LE BEAU, CHARLES (1701–1778), French historical writer, was born at Paris on the 15th of October 1701, and was educated at the Collège de Sainte-Barbe and the Collège du Plessis; at the latter he remained as a teacher until he obtained the chair of rhetoric in the Collège des Grassins. In 1748 he was admitted a member of the Academy of Inscriptions, and in 1752 he was nominated professor of eloquence in the Collège de France. From 1755 he held the office of perpetual secretary to the Academy of Inscriptions, in which capacity he edited fifteen volumes (from the 25th to the 39th inclusive) of the Histoire of that institution. He died at Paris on the 13th of March 1778.

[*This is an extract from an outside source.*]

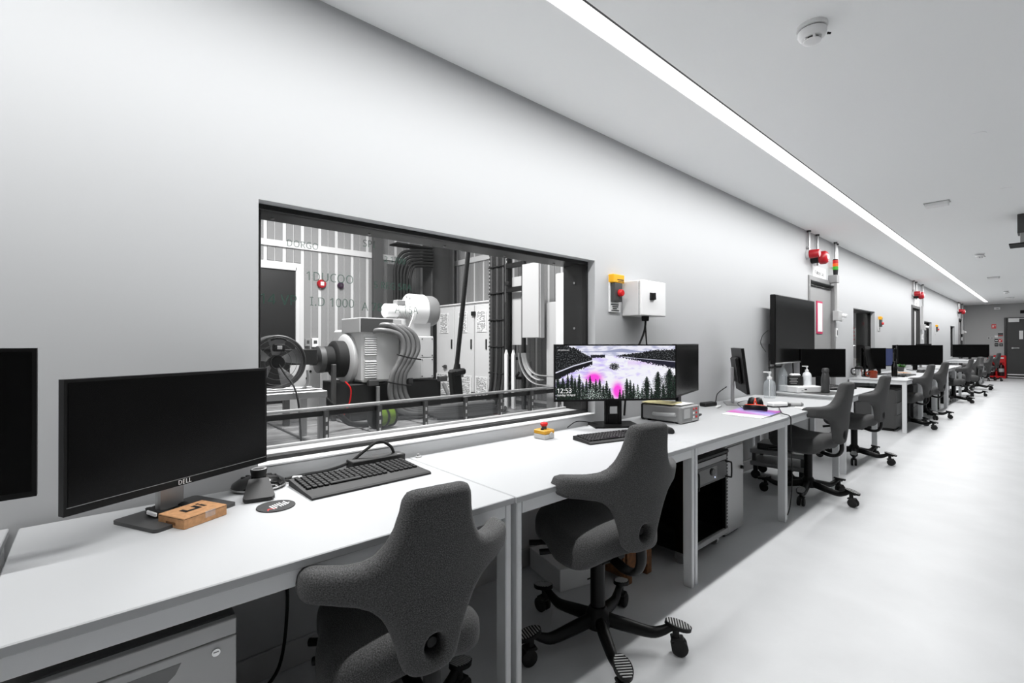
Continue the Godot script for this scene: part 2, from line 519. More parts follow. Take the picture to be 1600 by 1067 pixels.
func nets(f: Callable, lo: Vector3, hi: Vector3, c: float) -> ArrayMesh:
	var nx := int((hi.x - lo.x) / c) + 2
	var ny := int((hi.y - lo.y) / c) + 2
	var nz := int((hi.z - lo.z) / c) + 2
	var d := PackedFloat32Array()
	d.resize(nx * ny * nz)
	for i in nx:
		for j in ny:
			for k in nz:
				d[(i * ny + j) * nz + k] = f.call(lo + Vector3(i, j, k) * c)
	var at := {}
	var vs := PackedVector3Array()
	var sx := ny * nz
	var off := [0, sx, nz, sx + nz, 1, sx + 1, nz + 1, sx + nz + 1]
	var ed := [[0, 1], [2, 3], [4, 5], [6, 7], [0, 2], [1, 3], [4, 6], [5, 7], [0, 4], [1, 5], [2, 6], [3, 7]]
	for i in nx - 1:
		for j in ny - 1:
			for k in nz - 1:
				var b := (i * ny + j) * nz + k
				var first := d[b] < 0.0
				var mixed := false
				for q in 8:
					if (d[b + off[q]] < 0.0) != first:
						mixed = true
						break
				if not mixed: continue
				var s := Vector3()
				var m := 0
				for e in ed:
					var u := d[b + off[e[0]]]
					var w := d[b + off[e[1]]]
					if (u < 0.0) != (w < 0.0):
						var tt := u / (u - w)
						var p0 := Vector3(e[0] & 1, (e[0] >> 1) & 1, e[0] >> 2)
						var p1 := Vector3(e[1] & 1, (e[1] >> 1) & 1, e[1] >> 2)
						s += p0.lerp(p1, tt); m += 1
				at[b] = vs.size()
				vs.append(lo + (Vector3(i, j, k) + s / m) * c)
	var ns := PackedVector3Array()
	ns.resize(vs.size())
	var h := c * 0.6
	for i in vs.size():
		var p := vs[i]
		ns[i] = Vector3(f.call(p + Vector3(h, 0, 0)) - f.call(p - Vector3(h, 0, 0)), f.call(p + Vector3(0, h, 0)) - f.call(p - Vector3(0, h, 0)), f.call(p + Vector3(0, 0, h)) - f.call(p - Vector3(0, 0, h))).normalized()
	var ix := PackedInt32Array()
	var step := [sx, nz, 1]
	for b in at:
		for ax in 3:
			var u: int = step[(ax + 1) % 3]
			var w: int = step[(ax + 2) % 3]
			if (d[b] < 0.0) == (d[b + step[ax]] < 0.0): continue
			if not (at.has(b - u) and at.has(b - w) and at.has(b - u - w)): continue
			var q := [at[b], at[b - u], at[b - u - w], at[b - w]]
			for tr in [[0, 1, 2], [0, 2, 3]]:
				var A: int = q[tr[0]]
				var B: int = q[tr[1]]
				var C: int = q[tr[2]]
				if (vs[B] - vs[A]).cross(vs[C] - vs[A]).dot(ns[A] + ns[B] + ns[C]) > 0.0: ix.append_array([A, C, B])
				else: ix.append_array([A, B, C])
	var a := []
	a.resize(Mesh.ARRAY_MAX)
	a[Mesh.ARRAY_VERTEX] = vs; a[Mesh.ARRAY_NORMAL] = ns; a[Mesh.ARRAY_INDEX] = ix
	var mm := ArrayMesh.new()
	mm.add_surface_from_arrays(Mesh.PRIMITIVE_TRIANGLES, a)
	return mm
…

The only work with which the name of Le Beau continues to be associated is his Histoire du Bas-Empire, en commençant à Constantin le Grand, in 22 vols. 12mo (Paris, 1756–1779), being a continuation of C. Rollin’s Histoire Romaine and J. B. L. Crevier’s Histoire des empereurs. Its usefulness arises entirely from the fact of its being a faithful résumé of the Byzantine historians, for Le Beau had no originality or artistic power of his own. Five volumes were added by H. P. Ameilhon (1781–1811), which brought the work down to the fall of Constantinople. A later edition, under the care of M. de Saint-Martin and afterwards of Brosset, has had the benefit of careful revision throughout, and has received considerable additions from Oriental sources.

See his “Éloge” in vol. xlii. of the Histoire de l’Académie des Inscriptions (1786), pp. 190-207.